▶ **Task goal**
Omit every picture, and retype the lines that run from the beginning of the data below through the line containing "pgclamp(170, 1500, 12.5, 'dull", inclusive.

▶ **Data block**
[Start]

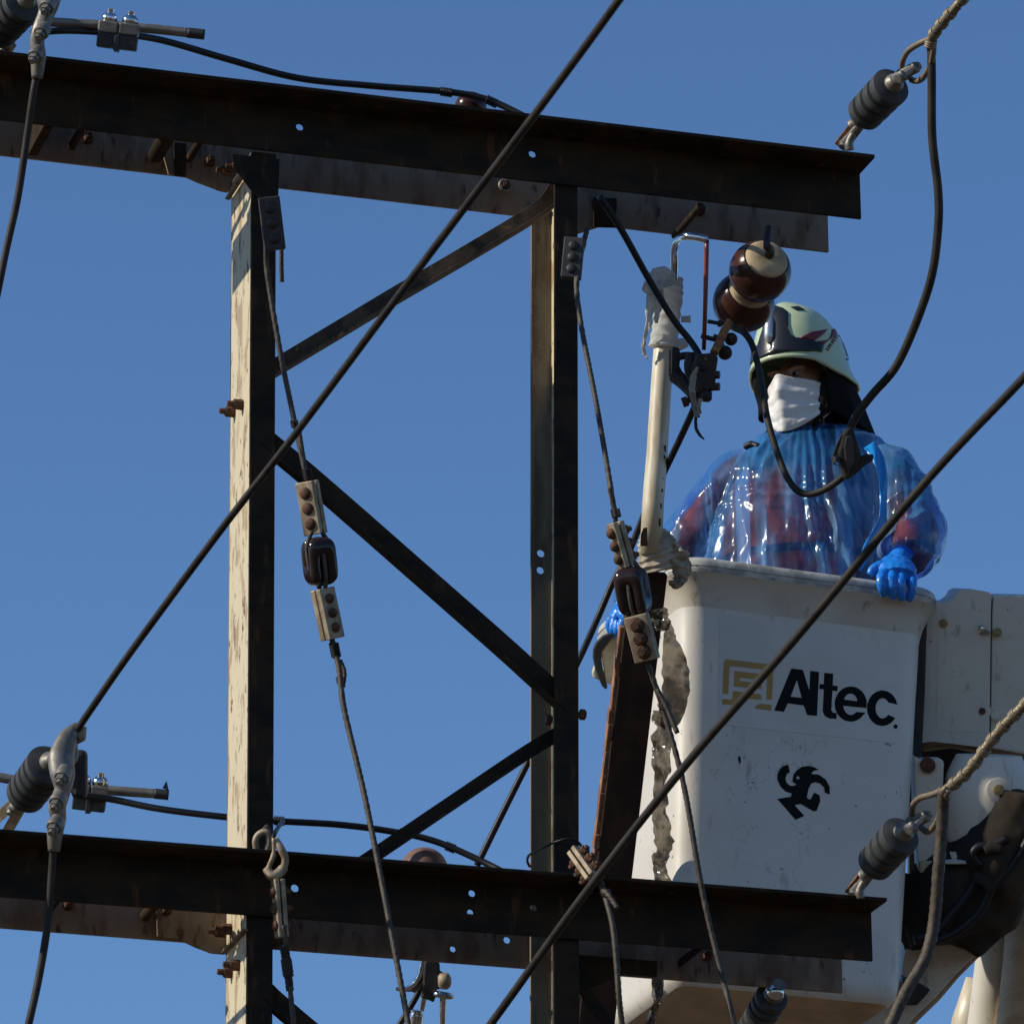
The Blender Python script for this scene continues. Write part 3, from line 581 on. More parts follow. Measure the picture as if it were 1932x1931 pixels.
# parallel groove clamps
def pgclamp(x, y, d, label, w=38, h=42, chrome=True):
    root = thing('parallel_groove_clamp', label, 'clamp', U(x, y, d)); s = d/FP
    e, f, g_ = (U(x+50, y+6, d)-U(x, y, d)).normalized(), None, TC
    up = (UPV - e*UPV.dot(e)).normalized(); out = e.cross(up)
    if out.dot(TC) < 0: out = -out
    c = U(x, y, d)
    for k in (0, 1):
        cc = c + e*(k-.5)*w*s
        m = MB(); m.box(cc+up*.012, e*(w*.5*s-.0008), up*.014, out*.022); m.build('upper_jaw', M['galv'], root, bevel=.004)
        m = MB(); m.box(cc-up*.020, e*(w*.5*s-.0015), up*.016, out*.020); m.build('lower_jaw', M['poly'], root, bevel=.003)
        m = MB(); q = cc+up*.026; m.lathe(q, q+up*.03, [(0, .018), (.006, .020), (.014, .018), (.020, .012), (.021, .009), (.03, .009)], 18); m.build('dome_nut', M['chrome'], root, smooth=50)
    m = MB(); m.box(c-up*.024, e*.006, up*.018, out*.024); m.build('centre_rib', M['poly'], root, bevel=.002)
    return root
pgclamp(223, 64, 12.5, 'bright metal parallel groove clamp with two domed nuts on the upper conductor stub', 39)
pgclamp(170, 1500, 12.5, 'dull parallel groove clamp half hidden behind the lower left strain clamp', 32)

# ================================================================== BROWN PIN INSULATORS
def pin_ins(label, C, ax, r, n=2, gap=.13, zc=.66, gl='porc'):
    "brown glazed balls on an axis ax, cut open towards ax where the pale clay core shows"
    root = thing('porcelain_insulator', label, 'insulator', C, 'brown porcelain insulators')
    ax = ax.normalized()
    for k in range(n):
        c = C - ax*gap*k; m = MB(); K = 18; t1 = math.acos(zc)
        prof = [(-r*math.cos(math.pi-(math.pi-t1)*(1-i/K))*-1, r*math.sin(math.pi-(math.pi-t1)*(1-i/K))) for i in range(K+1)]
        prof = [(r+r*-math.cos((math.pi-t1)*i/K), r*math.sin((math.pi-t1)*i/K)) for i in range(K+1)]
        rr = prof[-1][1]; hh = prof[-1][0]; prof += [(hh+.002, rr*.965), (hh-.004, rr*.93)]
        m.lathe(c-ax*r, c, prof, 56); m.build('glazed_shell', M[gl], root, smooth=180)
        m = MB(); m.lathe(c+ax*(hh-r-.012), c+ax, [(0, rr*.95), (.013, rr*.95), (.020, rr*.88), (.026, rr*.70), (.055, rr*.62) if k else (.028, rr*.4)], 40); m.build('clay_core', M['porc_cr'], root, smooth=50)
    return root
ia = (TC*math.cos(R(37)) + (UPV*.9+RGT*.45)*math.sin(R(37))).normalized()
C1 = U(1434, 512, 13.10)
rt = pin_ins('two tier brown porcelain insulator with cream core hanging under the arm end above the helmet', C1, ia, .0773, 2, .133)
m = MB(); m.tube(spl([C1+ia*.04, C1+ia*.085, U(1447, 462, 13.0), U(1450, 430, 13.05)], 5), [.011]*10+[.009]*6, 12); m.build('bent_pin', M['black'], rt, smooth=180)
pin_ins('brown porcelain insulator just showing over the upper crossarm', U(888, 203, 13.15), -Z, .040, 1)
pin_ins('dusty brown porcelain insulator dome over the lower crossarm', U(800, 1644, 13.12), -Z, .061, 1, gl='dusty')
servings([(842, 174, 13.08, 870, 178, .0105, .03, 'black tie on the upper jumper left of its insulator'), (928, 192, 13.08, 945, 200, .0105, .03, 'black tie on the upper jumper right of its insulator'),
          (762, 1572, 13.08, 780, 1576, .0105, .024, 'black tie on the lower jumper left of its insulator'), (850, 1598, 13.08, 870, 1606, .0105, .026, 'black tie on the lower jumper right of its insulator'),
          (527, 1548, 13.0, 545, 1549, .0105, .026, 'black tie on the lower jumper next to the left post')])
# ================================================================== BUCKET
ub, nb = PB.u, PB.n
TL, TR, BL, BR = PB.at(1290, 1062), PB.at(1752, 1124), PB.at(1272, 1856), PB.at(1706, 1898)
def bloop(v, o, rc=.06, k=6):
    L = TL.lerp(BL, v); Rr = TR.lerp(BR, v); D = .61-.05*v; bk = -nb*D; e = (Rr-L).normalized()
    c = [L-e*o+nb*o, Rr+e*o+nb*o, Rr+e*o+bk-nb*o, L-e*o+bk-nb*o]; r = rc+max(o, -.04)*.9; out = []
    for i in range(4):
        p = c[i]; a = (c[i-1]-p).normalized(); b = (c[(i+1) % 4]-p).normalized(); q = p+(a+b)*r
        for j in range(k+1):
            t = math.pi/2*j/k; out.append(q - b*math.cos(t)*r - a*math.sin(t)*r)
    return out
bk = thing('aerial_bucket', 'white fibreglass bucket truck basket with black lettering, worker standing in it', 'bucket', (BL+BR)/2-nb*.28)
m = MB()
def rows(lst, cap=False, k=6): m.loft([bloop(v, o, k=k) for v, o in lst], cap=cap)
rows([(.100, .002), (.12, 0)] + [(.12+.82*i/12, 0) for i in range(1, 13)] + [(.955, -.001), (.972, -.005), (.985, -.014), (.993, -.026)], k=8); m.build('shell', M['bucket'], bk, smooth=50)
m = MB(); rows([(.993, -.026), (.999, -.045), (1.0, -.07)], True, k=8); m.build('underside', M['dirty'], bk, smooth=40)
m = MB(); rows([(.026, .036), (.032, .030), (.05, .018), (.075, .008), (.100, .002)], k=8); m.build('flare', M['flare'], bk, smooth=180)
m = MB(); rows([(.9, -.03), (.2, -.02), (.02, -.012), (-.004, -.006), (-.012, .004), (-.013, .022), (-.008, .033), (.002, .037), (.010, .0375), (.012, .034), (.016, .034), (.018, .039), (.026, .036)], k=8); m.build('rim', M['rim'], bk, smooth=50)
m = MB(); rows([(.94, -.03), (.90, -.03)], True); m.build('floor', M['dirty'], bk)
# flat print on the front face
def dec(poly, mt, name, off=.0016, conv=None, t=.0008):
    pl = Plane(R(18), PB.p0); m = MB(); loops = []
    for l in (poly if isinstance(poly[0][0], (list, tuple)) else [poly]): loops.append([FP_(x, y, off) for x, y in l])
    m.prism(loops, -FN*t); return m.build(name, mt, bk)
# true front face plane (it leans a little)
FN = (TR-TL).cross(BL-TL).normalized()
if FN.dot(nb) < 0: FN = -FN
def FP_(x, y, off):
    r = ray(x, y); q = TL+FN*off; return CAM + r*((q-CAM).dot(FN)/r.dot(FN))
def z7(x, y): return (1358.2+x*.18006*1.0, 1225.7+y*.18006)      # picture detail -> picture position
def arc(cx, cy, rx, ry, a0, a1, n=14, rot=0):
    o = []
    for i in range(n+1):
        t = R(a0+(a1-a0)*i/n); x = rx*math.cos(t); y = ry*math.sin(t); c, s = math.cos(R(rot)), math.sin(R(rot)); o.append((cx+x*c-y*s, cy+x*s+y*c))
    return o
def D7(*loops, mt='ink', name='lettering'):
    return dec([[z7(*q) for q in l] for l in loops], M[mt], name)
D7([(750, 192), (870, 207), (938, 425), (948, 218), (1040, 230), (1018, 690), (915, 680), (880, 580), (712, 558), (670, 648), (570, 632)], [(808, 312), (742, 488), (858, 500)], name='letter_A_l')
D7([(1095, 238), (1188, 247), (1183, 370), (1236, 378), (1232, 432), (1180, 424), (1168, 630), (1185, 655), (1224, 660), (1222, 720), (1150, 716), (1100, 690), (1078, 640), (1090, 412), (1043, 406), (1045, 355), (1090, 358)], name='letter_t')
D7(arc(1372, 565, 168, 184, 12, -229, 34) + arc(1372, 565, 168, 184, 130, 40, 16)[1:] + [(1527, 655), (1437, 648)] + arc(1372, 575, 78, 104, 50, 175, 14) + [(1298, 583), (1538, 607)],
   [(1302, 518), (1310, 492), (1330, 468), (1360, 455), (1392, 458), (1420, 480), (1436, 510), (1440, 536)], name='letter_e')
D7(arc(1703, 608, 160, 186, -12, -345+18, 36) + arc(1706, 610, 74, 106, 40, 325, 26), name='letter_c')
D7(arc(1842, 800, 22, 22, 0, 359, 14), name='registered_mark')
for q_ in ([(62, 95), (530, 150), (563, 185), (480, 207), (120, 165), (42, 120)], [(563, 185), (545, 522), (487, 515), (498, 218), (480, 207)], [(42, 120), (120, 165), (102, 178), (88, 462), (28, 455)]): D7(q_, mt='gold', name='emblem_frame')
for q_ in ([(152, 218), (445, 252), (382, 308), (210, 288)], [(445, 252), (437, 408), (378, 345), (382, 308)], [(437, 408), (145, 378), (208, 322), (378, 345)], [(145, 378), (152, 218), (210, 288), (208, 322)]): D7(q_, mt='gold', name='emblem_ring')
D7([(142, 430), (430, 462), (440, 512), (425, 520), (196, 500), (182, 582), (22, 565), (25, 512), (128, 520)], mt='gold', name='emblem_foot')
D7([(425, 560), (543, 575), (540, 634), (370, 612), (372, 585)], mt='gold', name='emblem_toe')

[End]

▶ **Answer to the problem**
The Blender Python script for this scene continues. Write part 3, from line 581 on. More parts follow. Measure the picture as if it were 1932x1931 pixels.
# parallel groove clamps
def pgclamp(x, y, d, label, w=38, h=42, chrome=True):
    root = thing('parallel_groove_clamp', label, 'clamp', U(x, y, d)); s = d/FP
    e, f, g_ = (U(x+50, y+6, d)-U(x, y, d)).normalized(), None, TC
    up = (UPV - e*UPV.dot(e)).normalized(); out = e.cross(up)
    if out.dot(TC) < 0: out = -out
    c = U(x, y, d)
    for k in (0, 1):
        cc = c + e*(k-.5)*w*s
        m = MB(); m.box(cc+up*.012, e*(w*.5*s-.0008), up*.014, out*.022); m.build('upper_jaw', M['galv'], root, bevel=.004)
        m = MB(); m.box(cc-up*.020, e*(w*.5*s-.0015), up*.016, out*.020); m.build('lower_jaw', M['poly'], root, bevel=.003)
        m = MB(); q = cc+up*.026; m.lathe(q, q+up*.03, [(0, .018), (.006, .020), (.014, .018), (.020, .012), (.021, .009), (.03, .009)], 18); m.build('dome_nut', M['chrome'], root, smooth=50)
    m = MB(); m.box(c-up*.024, e*.006, up*.018, out*.024); m.build('centre_rib', M['poly'], root, bevel=.002)
    return root
pgclamp(223, 64, 12.5, 'bright metal parallel groove clamp with two domed nuts on the upper conductor stub', 39)
pgclamp(170, 1500, 12.5, 'dull parallel groove clamp half hidden behind the lower left strain clamp', 32)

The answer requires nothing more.